More surprising is the fact that a film focusing on women soldiers, let alone one that observes the IDF through the eyes of the immensely non-heroic secretarial service, has become such a box-office success. In less than a couple of months – during which a real war took place – more than 200,000 Israelis saw the film in cinemas around the country.
“ZERO MOTIVATION” follows four female soldiers – three secretaries at the base’s personnel office, as well as their bureau commander, a young officer who, keen to rise into a military career, conveys an impressively high motivation but tragically lacks in social skills – the Hebrew title of the film translates into “Zero in Interpersonal Relationships.”
The four women’s talents, energies and aspirations are painfully wasted on serving hot beverages to the base’s male officers and on producing, sorting and grinding an unbelievable amount of redundant paperwork. Unappreciated, eternally drowning in dull clerical tasks and in just as unnecessary military errands, the women soldiers are pushed to the remote periphery of the military scale of importance or influence.
Unlike the army, Lavie’s movie refuses to define its protagonists according to their military roles. And, uncharacteristic of the lion’s share of cultural oeuvre of writing about women, it defies the tendencies to portray women via their sexuality, their motherhood or the men in their lives. Men are relevant, and sex is definitely on the itinerary, but “Zero Motivation’s” narratives are determined by the characters’ different worldviews, their dreams, their social background, and their abilities to cope with the demeaning environment in which they are expected to endure two years of their lives.
“The frustration, dreariness and humiliation of the female service in the IDF are used as fertile ground for an intelligent, original and scathing comedy,” Timeout Tel Aviv’s film critic Yael Shuv opined in her review of the film. “Who said,” she added sarcastically, “that feminists have no sense of humor?” Shuv tells The Jerusalem Report that, when the review was published, someone asked her how she knew the filmmaker was indeed a feminist. “There had been no such film in Israeli cinema,” Shuv says. “Films about the Israeli army have always been extremely macho, even when they aimed to explore the fractioning of the Israeli macho.
“Zero Motivation” is a feminist film without identifying itself as such.”
“We already had comedies about the absurdity in military service,” she notes, “but this is the first time that such a comedy is told from a feminine point of view.
Besides, “Zero Motivation” also pokes fun at the myth of women’s service in the IDF and deflates the inflated image of a full and respected partnership in the prestigious act of the Zionist fulfillment.”

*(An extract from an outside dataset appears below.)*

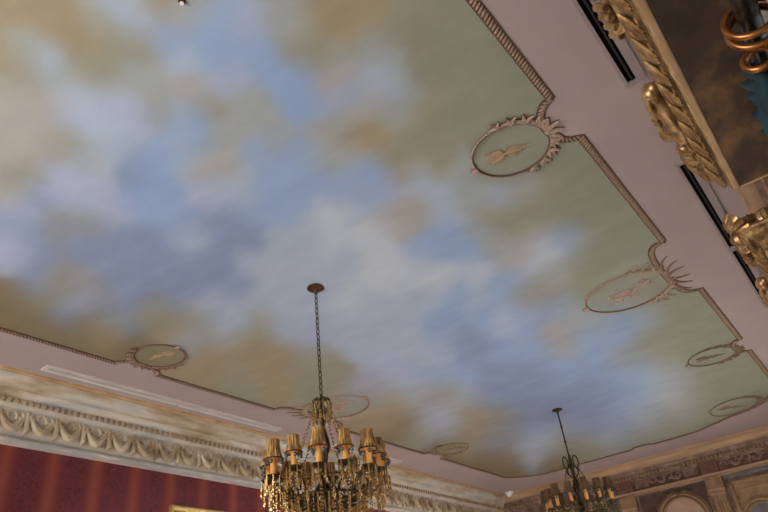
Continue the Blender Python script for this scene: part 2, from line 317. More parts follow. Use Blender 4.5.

In an essay for this summer’s issue of the Tel Aviv Cinémathèque’s periodical, Shuv analyzed the image of the female soldier in Israeli cinema since its initial depiction in “Truce,” a 1950 feature that was the first film to be shot in the state of Israel.
“In Israeli cinema”, Shuv wrote, “army and femininity are mutually contradictory terms.” The characteristic cinematic image of the Israeli woman soldier, she specified, “shows her in partial uniform, reminiscent of the latest fashions rather than of military appearance, peeping through the male officer’s door or peeping from his bed. The door lintel frames her as if she were a picture, a static aesthetic object of no driving force in the narrative.”
The apparent perception of Israel as an egalitarian society and of the IDF – where mandatory service applies to both men and women – as an agent of this egalitarian vision is finally shattered in “Zero Motivation,” Shuv suggested.
The plot takes place in 2003. Yet, despite the monstrous sizes of the telephones and computers at the protagonists’ office, the film’s vibe is as contemporary as it gets.
WOMEN’S STATUS in the IDF has indeed gone a long way since 1994, an era in which aeronautics student Alice Miller had to petition to the Supreme Court to have the Israel Air Force open its pilot course to women. There is a vast change from the 1970s when 70 percent of the women drafted to the IDF were channeled into clerical posts. And today, notes Dr. Orna Sasson- Levy, a lecturer in sociology and gender studies at Bar-Ilan University, women serve in combat and semi-combat roles, in all training positions and in on-field functions, such as rescue and extrication.
Nevertheless, she explains to The Report, even with this progress, army roles allocated to women are still at what is considered in Israeli society as the outer circles of military service.
The proportion of women among the IDF’s combat troops, remarks Sasson- Levy, is only four percent. “There is a list of about 16-20 combat or semi-combat roles open to women today,” she says.
“But these roles are not at the core of the combat forces. Indeed, in Caracal, a lightinfantry battalion deployed at the borders of countries with which Israel has peace treaties (though these are not always peaceful borders), women compose 70 percent of the troops. But, otherwise, women are not drafted to the top-level infantry and armored units.”
A very recent decision to recruit women to the Lavi battalion, which was founded in 2001 to tackle terror in the West Bank, was accepted with much resentment by the male soldiers, she says. “They complained that as soon as the men-women ratio among Lavi troops will have reached 50 percent women, the battalion will not be sent anymore to combat missions and won’t be deployed in the territories.”
When asked if their army service endows female veterans with the same credit granted to their male comrades by the mainstream, Sasson-Levy replies that although the answer is not a categorical “no,” it is still a minority of female soldiers who enjoy the merits of such social recognition.
“From personal experience,” she says, “I can tell you that my daughter, who served in an intelligence unit, found out when she was released that the high-tech industry was awaiting her and the other women who served with her. But although this is true for intelligence units, I don’t think that the army service works that well for women who served in other roles. And weirdly enough, hardly any social dividends are being bestowed on women who served in combat roles. Their self-confidence is evidently boosted following their service, but then, in order to integrate back into civilian society, they often tend to almost hide their past as combat soldiers.”
Sasson-Levy, who authored the book “Identities in Uniform: Masculinities and Femininities in the Israeli Military” also published in 2007 in the Gender and Society Journal research about women in clerical roles in the IDF. The article, titled “Contradictory Consequences of Mandatory Conscription: The Case of Women Secretaries in the Israeli Military,” described a reality quite akin to the cinematic picture so eloquently presented in “Zero Motivation.”
At the time, Sasson-Levy noted that about 20 percent of the women serving in the army were allocated secretarial jobs. Following her research, a special committee was set up and some re-reorganization was implemented. “Today,” she says, “the IDF states that just 14 percent of women are serving as secretaries. But they are only counting the soldiers whose working title includes that term. There are many other jobs that are just as secretarial in their nature, though not in their definition.”
Lavie’s decision to portray army service throughout the eyes of these secretaries, Sasson-Levy concludes, makes it a film about gender relations, as well as a subversive movie. “It mocks the army,” she says.
That a film which so profoundly criticizes the IDF is so popular – all the more so at a time when any remark on the IDF’s conduct in Gaza is flagged as illegitimate or even treacherous – is indeed surprising, she agrees. But being a comedy, Sasson-Levy suggests that “the subversive message is wrapped in a sugary coating, which may be one of the explanations for its overwhelming success.”